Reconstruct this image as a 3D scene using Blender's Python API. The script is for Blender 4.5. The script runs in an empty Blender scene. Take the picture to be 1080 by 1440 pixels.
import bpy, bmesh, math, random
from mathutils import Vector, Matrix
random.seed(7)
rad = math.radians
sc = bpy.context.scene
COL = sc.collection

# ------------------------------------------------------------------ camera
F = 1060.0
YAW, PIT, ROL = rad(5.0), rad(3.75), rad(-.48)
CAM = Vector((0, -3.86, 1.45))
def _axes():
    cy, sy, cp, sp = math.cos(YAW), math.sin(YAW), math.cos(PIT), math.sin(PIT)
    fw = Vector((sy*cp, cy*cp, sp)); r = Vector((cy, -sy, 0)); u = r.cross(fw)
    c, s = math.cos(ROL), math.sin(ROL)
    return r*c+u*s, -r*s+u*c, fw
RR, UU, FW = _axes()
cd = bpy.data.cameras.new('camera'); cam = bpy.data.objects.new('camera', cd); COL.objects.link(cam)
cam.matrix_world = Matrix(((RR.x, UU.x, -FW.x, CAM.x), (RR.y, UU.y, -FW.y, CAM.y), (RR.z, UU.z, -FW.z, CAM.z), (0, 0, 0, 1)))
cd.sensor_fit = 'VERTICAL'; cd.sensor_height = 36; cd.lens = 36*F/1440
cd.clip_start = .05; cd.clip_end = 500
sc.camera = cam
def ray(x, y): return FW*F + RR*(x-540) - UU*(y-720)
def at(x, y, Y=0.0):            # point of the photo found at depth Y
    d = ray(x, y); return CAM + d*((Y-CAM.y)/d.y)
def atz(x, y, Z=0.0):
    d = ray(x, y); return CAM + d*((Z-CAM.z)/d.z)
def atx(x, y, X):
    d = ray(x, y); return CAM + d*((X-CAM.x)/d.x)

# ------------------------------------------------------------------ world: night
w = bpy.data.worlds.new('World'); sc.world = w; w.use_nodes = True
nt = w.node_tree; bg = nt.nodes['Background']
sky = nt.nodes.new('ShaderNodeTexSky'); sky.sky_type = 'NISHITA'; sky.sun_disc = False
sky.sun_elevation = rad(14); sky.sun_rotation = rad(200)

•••

- WHAT YOU SHOULD DO: Collect the lines of the data that carry the word "scene".

- ANSWER:
Reconstruct this image as a 3D scene using Blender's Python API. The script is for Blender 4.5. The script runs in an empty Blender scene. Take the picture to be 1080 by 1440 pixels.
sc = bpy.context.scene